TASK DESCRIPTION:
Take the lines from the head of the listing through the one bearing "from mathutils import Vector, Matrix" and copy them exactly, leaving every picture out.

==========

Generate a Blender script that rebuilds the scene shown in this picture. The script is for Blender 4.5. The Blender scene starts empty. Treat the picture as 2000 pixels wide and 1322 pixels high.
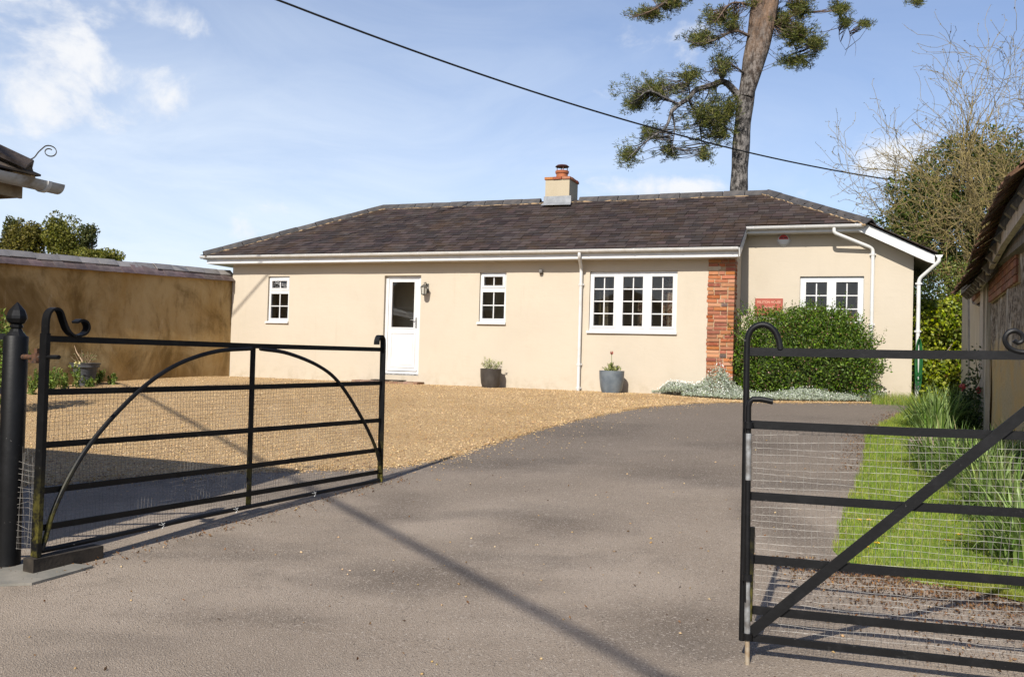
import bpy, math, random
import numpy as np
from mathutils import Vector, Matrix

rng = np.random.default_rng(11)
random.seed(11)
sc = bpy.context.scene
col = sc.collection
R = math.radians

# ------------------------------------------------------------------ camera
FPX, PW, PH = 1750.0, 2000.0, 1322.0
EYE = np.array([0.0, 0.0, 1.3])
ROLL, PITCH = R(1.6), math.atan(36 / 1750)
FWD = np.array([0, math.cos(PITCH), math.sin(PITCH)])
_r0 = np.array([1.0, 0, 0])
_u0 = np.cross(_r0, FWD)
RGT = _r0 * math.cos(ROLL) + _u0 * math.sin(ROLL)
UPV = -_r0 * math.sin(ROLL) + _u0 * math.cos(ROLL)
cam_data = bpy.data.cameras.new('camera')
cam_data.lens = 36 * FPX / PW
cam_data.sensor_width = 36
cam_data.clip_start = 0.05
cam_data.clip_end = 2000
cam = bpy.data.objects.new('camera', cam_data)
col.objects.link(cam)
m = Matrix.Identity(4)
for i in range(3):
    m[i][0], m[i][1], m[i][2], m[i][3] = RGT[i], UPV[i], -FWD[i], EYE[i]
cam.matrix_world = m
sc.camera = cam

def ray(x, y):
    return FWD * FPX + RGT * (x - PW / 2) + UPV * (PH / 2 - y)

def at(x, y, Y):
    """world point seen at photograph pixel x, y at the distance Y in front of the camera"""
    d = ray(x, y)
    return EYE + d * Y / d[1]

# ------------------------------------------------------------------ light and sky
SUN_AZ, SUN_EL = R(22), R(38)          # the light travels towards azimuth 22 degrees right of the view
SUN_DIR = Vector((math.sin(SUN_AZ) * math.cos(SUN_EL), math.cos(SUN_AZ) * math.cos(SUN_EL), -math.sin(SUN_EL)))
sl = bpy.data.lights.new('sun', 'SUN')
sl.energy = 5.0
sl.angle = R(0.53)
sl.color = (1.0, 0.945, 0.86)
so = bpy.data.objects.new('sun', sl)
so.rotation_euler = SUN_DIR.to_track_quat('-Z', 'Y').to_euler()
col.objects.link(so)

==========

EXERCISE ANSWER:
Generate a Blender script that rebuilds the scene shown in this picture. The script is for Blender 4.5. The Blender scene starts empty. Treat the picture as 2000 pixels wide and 1322 pixels high.
import bpy, math, random
import numpy as np
from mathutils import Vector, Matrix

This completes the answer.